> Exercise
Transcribe exactly the lines from the one holding "root, groove=.004, gw=.004)" to the end of the data below, including both of those lines and no others.

> Given material
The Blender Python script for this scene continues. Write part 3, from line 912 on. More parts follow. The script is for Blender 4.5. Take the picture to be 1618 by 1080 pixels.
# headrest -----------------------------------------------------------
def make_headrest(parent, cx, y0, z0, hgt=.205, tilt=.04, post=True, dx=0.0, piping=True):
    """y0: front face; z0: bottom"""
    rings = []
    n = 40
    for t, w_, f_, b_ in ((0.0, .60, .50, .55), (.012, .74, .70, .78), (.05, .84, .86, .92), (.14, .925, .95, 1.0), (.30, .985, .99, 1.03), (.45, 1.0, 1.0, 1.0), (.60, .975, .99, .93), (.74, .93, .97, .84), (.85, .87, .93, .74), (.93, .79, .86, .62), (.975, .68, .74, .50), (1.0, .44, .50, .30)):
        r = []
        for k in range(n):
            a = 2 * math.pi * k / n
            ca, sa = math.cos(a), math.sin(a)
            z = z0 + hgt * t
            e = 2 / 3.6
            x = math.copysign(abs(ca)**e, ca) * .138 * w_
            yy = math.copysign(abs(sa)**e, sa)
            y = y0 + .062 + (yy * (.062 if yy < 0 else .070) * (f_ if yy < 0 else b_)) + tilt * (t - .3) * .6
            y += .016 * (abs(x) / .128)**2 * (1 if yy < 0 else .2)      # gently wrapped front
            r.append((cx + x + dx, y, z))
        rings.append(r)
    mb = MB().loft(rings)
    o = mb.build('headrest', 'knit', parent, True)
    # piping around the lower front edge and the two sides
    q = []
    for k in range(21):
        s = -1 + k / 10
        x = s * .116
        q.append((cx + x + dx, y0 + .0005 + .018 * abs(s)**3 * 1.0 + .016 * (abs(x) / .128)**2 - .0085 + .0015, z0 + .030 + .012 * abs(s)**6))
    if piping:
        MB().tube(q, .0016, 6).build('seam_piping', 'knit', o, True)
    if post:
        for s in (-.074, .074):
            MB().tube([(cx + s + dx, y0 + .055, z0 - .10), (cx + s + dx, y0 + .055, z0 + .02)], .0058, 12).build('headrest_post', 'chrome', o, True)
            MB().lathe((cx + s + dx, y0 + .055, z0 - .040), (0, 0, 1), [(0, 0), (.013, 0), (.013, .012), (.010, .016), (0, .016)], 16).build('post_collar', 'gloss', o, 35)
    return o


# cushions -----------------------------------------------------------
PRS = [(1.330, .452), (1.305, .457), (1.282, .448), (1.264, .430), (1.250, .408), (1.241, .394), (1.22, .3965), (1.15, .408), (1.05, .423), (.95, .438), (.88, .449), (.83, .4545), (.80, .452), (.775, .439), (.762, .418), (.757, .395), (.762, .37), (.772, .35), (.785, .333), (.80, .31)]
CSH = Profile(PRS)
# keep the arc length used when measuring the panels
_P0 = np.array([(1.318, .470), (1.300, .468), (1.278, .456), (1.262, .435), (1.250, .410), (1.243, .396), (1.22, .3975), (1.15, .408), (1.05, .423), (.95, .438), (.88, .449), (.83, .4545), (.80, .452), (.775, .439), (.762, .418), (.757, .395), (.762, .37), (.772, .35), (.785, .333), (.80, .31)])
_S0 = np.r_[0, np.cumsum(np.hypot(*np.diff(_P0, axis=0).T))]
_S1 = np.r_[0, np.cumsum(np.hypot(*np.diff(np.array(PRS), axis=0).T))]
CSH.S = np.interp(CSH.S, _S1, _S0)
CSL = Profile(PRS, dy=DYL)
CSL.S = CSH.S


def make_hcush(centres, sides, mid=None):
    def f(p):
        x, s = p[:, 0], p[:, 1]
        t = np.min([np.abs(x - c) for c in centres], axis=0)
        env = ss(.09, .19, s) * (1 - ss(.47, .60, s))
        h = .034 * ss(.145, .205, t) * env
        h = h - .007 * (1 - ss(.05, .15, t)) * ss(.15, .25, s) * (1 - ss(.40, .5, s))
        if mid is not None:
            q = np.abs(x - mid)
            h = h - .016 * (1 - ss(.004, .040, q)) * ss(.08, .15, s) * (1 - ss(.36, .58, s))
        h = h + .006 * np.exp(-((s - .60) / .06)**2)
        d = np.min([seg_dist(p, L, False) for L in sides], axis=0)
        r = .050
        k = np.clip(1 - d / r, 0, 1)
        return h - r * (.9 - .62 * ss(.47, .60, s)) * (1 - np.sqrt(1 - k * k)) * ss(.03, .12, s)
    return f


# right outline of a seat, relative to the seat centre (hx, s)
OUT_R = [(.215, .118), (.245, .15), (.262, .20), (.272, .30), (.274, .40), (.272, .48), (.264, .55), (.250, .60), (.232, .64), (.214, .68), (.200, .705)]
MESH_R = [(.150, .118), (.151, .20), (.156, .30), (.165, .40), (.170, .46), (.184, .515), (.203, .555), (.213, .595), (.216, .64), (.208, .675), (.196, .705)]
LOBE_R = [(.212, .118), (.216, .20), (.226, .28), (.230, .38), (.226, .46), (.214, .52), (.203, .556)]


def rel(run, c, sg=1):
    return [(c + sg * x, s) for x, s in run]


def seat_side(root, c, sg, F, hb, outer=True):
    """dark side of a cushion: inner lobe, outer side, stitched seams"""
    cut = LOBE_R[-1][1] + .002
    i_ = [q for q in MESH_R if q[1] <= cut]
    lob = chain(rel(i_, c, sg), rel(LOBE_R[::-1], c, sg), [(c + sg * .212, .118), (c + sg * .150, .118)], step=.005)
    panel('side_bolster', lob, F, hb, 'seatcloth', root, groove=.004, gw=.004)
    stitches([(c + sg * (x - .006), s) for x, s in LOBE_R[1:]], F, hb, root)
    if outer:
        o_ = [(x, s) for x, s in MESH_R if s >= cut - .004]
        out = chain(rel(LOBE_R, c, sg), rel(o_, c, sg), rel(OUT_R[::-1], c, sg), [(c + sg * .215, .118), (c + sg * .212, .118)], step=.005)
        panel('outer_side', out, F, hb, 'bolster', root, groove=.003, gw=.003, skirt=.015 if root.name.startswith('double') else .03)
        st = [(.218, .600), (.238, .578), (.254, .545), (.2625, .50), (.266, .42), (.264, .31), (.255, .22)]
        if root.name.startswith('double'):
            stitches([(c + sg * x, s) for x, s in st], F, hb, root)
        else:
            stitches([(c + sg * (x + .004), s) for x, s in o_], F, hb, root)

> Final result
    panel('side_bolster', lob, F, hb, 'seatcloth', root, groove=.004, gw=.004)
    stitches([(c + sg * (x - .006), s) for x, s in LOBE_R[1:]], F, hb, root)
    if outer:
        o_ = [(x, s) for x, s in MESH_R if s >= cut - .004]
        out = chain(rel(LOBE_R, c, sg), rel(o_, c, sg), rel(OUT_R[::-1], c, sg), [(c + sg * .215, .118), (c + sg * .212, .118)], step=.005)
        panel('outer_side', out, F, hb, 'bolster', root, groove=.003, gw=.003, skirt=.015 if root.name.startswith('double') else .03)
        st = [(.218, .600), (.238, .578), (.254, .545), (.2625, .50), (.266, .42), (.264, .31), (.255, .22)]
        if root.name.startswith('double'):
            stitches([(c + sg * x, s) for x, s in st], F, hb, root)
        else:
            stitches([(c + sg * (x + .004), s) for x, s in o_], F, hb, root)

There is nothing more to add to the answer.